Dopo il fallimento dell'ambizioso Prometheus, Ridley Scott torna alla fantascienza, questa volta in un futuro non troppo lontano, e in un'ambientazione molto più vicina a noi, centrando finalmente il punto e soprattutto, lasciando da parte inutili e dannosi sofismi.
C'è da dire che molto del merito per la riuscita di The Martian (uscito da noi con l'infelice titolo di Sopravvissuto) va dato a Drew Goddard (già sceneggiatore di Cloverfield e regista di Quella Casa nel Bosco) che ne ha firmato la sceneggiatura. Più di due ore di durata scivolano via con leggerezza, tra momenti brillanti, battute divertenti e momenti toccanti, su cui spiccano alcuni felici riferimenti geek.
Scott si inserisce dirigendo in modo pulito e impeccabile, esaltando la fotografia rossastra del pianeta Marte senza un'esagerata saturazione, dimostrando di aver forse imparato dagli errori del passato.
Interessante la scelta delle musiche, principalmente composte da successi disco e pop, su tutti degna di attenzione la sequenza sulle note di Starman di David Bowie, dinamica e magistralmente girata, oltre che estremamente divertente.
Il cast è davvero ampio, tra la sempre meravigliosa Jessica Chastain, Kate Mara, Sebastian Stan, Sean Bean, l'ottimo Jeff Daniels, nei panni del Direttore della NASA, e una serie di volti noti del piccolo schermo.
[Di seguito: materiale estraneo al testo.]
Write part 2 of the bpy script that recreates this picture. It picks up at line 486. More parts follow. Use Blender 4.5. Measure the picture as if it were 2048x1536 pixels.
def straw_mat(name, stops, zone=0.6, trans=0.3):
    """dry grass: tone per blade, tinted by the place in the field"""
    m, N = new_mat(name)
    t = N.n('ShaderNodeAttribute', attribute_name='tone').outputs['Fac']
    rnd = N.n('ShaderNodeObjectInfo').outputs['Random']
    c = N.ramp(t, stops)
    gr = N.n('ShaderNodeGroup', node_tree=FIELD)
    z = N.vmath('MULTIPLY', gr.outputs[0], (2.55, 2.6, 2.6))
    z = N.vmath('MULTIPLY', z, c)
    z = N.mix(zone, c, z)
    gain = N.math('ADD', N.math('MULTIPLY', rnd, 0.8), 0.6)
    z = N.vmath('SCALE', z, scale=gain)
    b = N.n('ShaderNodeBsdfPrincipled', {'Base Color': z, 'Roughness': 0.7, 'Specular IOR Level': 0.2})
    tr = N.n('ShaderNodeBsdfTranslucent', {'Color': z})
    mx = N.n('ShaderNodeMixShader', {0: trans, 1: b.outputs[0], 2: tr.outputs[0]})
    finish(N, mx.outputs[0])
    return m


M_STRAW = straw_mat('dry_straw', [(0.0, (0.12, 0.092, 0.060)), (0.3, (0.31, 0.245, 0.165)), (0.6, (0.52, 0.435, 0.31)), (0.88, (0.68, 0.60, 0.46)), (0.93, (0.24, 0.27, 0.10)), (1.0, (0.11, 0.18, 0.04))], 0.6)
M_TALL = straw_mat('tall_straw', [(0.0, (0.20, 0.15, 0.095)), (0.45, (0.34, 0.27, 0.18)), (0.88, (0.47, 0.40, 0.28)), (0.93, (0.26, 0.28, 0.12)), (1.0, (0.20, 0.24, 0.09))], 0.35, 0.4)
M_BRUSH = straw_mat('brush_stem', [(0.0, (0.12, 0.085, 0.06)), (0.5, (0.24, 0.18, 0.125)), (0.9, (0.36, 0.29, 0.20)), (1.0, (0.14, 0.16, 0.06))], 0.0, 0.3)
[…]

Ma il vero protagonista è Matt Damon, autentica sorpresa del film, assolutamente perfetto e calato nella parte del simpatico Mark Watney, sicuramente aiutato anche dal fatto che il personaggio sembra quasi costruito per lui.

Nonostante non sia nulla di particolarmente originale, né imprevedibile, The Martian scorre con piacere per due ore di puro intrattenimento, senza prendersi troppo sul serio e centrando perfettamente il bersaglio.